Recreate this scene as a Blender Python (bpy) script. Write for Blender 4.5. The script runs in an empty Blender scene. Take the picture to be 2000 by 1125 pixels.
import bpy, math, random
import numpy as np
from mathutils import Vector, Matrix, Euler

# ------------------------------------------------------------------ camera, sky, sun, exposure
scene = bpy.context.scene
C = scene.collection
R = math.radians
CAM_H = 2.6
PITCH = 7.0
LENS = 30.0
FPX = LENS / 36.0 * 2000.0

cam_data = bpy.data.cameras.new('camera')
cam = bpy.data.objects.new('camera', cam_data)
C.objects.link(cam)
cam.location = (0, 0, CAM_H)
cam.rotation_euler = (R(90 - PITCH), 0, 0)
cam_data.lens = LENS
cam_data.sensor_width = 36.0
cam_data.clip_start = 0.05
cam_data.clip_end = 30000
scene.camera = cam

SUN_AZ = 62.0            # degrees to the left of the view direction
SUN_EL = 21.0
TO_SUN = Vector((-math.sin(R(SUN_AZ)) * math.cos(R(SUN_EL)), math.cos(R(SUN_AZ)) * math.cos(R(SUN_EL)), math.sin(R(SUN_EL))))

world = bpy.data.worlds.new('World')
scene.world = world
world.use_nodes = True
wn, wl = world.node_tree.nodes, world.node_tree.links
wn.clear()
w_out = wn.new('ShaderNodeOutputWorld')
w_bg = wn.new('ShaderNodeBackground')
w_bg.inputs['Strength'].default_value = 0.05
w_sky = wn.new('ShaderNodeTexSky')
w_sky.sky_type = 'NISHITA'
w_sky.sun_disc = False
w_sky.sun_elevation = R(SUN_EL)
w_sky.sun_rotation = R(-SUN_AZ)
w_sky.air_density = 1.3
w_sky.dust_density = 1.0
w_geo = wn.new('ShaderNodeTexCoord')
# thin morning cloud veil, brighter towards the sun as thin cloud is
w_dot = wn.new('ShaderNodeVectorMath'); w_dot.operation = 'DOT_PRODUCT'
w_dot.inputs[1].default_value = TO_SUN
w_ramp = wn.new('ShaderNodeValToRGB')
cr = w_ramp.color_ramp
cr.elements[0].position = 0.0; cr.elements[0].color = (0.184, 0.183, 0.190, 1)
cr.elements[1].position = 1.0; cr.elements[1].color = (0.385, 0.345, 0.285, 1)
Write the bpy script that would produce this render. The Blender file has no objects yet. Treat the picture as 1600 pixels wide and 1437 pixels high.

--------------------

▶ _EXERCISE DETAILS_
From the first line of the listing above to the line with "TO_SUN = Vector((-math.sin(R(SUN_AZ))", please transcribe each line exactly, both ends included, and nothing beyond that.

▶ _WRITTEN SOLUTION_
Recreate this scene as a Blender Python (bpy) script. Write for Blender 4.5. The script runs in an empty Blender scene. Take the picture to be 2000 by 1125 pixels.
import bpy, math, random
import numpy as np
from mathutils import Vector, Matrix, Euler

# ------------------------------------------------------------------ camera, sky, sun, exposure
scene = bpy.context.scene
C = scene.collection
R = math.radians
CAM_H = 2.6
PITCH = 7.0
LENS = 30.0
FPX = LENS / 36.0 * 2000.0

cam_data = bpy.data.cameras.new('camera')
cam = bpy.data.objects.new('camera', cam_data)
C.objects.link(cam)
cam.location = (0, 0, CAM_H)
cam.rotation_euler = (R(90 - PITCH), 0, 0)
cam_data.lens = LENS
cam_data.sensor_width = 36.0
cam_data.clip_start = 0.05
cam_data.clip_end = 30000
scene.camera = cam

SUN_AZ = 62.0            # degrees to the left of the view direction
SUN_EL = 21.0
TO_SUN = Vector((-math.sin(R(SUN_AZ)) * math.cos(R(SUN_EL)), math.cos(R(SUN_AZ)) * math.cos(R(SUN_EL)), math.sin(R(SUN_EL))))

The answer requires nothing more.